On Thu, 04 Jul 2013 13:18:27 -0700
Thiago Macieira <thiago.macieira at intel.com> wrote:

> On quinta-feira, 4 de julho de 2013 18.35.16,
> sardemff7+wayland at sardemff7.net wrote:
> > > Suppose that our headers #include headers from a project whose
> > > headers aren't usually in /usr/include (that is, they require
> > > -I). In order for our users' applications to build, they need to
> > > add those -I as well. The Requires is what tells pkg-config to
> > > add them.
> > 
> > Requires.private too.
> See below.
> > > What's more, even if the include paths are not an issue, the
> > > linking could be. Since we included some third party API in our
> > > API, it's conceivable that users might need to call functions in
> > > those libraries. If that happens, then user applications must
> > > also link directly to the libraries, not indirectly only.
> >
> > And they must link directly! That is the proper way to do that.
> I partially agree. If I know in my API that I am using both libs X
> and Y, I should tell my buildsystem so.
> But there are cases when I don't know of the indirect dependency. I'm
> using X, and I'm not using any of Y's API. Yet to compile my
> application, X requires Y's headers. That means X's .pc file should
> declare it depends non-privately on Y.
> This is especially the case in C++, when base classes, operators,
> constructors and other things can hide from you the fact that you're
> using some other library.
> > A plugin is using libxkbcommon for a feature, but provides several
> > more. Weston is build with libxkbcommon support. All is fine.
> Yes.
> > Now, the same plugin is build against a non-libxkbcommon Weston
> > (this is the now-possible case): it will break badly.
> > Explicit usage is the way. Period.
> Agreed: the plugin should declare explicitly. If a project uses
> intentionally a library, it should declare explicitly the dependency.
> But I also disagree: if libweston's public API headers include
> unconditionally some other library's headers, libweston's .pc file
> should declare the public dependency. Otherwise, no plugin will
> compile.
> Of course, there's also a grey area: an optional feature. Suppose
> that there's exactly one Weston header that requires xkbcommon and
> that header is not included by any other: weston-xkbcommon.h. In that
> case, anyone who uses that header is intentionally depending on
> xkbcommon. So in that case, weston.pc doesn't declare the public
> Requires.

The color management modules are an example of a weston module, that
does not need pixman at all. If you grep through src/cms*.[ch], there
is not a single mention of "pixman". Why do these modules, if they were
external, need to link directly to pixman then?

This is C, not C++. There are no macros or inline functions in the
headers that would call any library functions.

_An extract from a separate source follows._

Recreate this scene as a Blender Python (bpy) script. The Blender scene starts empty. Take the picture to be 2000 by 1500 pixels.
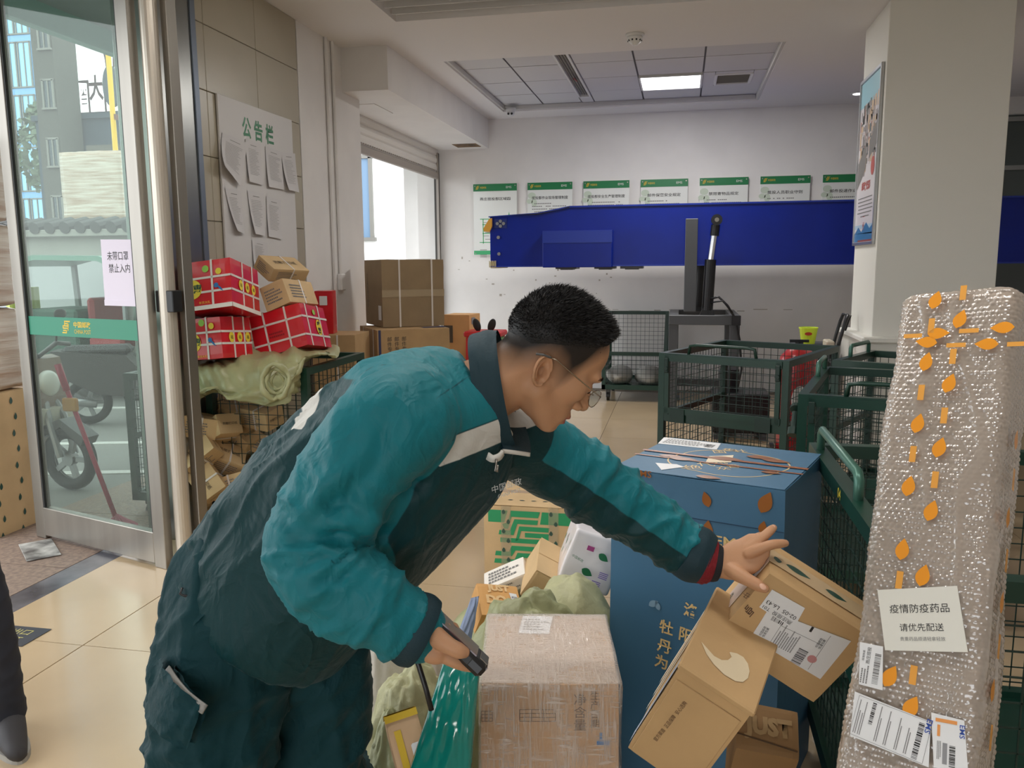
import bpy, bmesh, math, random
import numpy as np
from mathutils import Vector as V, Matrix, Quaternion, noise
S = bpy.context.scene
COL = S.collection
PI = math.pi
random.seed(7)

# ---------------------------------------------------------------- camera
cam_d = bpy.data.cameras.new('camera')
cam = bpy.data.objects.new('camera', cam_d)
COL.objects.link(cam)
cr, cu, cf = V((0.9797,0.2004,-0.0074)), V((-0.022,0.1443,0.9893)), V((-0.1993,0.969,-0.1458))
M = Matrix((cr, cu, -cf)).transposed().to_4x4()
M.translation = (0, 0, 1.6)
cam.matrix_world = M
cam_d.sensor_width = 36
cam_d.lens = 28.87
cam_d.clip_start = 0.02
cam_d.clip_end = 400
S.camera = cam

# ---------------------------------------------------------------- sky, lamps, exposure
S.view_settings.view_transform = 'Standard'
S.view_settings.look = 'None'
S.view_settings.gamma = 1
S.view_settings.use_curve_mapping = False
S.view_settings.exposure = 0.26
w = bpy.data.worlds.new('sky')
S.world = w
w.use_nodes = True
bgn = w.node_tree.nodes['Background']
bgn.inputs[0].default_value = (0.93, 0.97, 1.0, 1)
bgn.inputs[1].default_value = 2.8


def area(name, loc, size, energy, color, rot=(0, 0, 0)):
    l = bpy.data.lights.new(name, 'AREA')
    l.shape = 'RECTANGLE'
    l.size, l.size_y = size
    l.energy = energy
    l.color = color
    o = bpy.data.objects.new(name, l)
    o.location = loc
    o.rotation_euler = rot
    COL.objects.link(o)
    return o


# the LED panels of the two ceiling bays
area('panel_lamp', (-0.1, 8.35, 3.44), (0.6, 0.3), 44, (1, 0.98, 0.95))
area('panel_lamp', (-0.7, 5.2, 3.52), (0.6, 0.3), 16, (1, 0.98, 0.95))
area('panel_lamp', (-0.7, 3.6, 3.52), (0.6, 0.3), 15, (1, 0.98, 0.95))
area('panel_lamp', (-1.2, 2.2, 3.52), (1.2, 0.3), 26, (1, 0.98, 0.95))
area('panel_lamp', (0.6, 1.4, 3.52), (1.2, 0.3), 20, (1, 0.98, 0.95))


# ---------------------------------------------------------------- helpers
def lin(c):
    out = []
    for x in c:
        x /= 255.0
        out.append(x / 12.92 if x <= 0.04045 else ((x + 0.055) / 1.055) ** 2.4)
    return tuple(out) + (1.0,)


_m = {}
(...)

There is no "indirect

Requires.private will provide the needed CFLAGS.

I still do not see any techinal reason to use Requires instead of
Requires.private, but if it's a convention, future-proofing, or for
supporting old versions of pkg-config, then I understand. All the
technical rationale however say that you should be using
Requires.private here. I just wanted to hear the real reason for this.

Sounds like this is really a convention: we assume, that a weston
plugin will be using all of the exposed APIs, which roughly implies,
that it will need to call into those libraries itself. With that
assumption in place, Requires makes sense.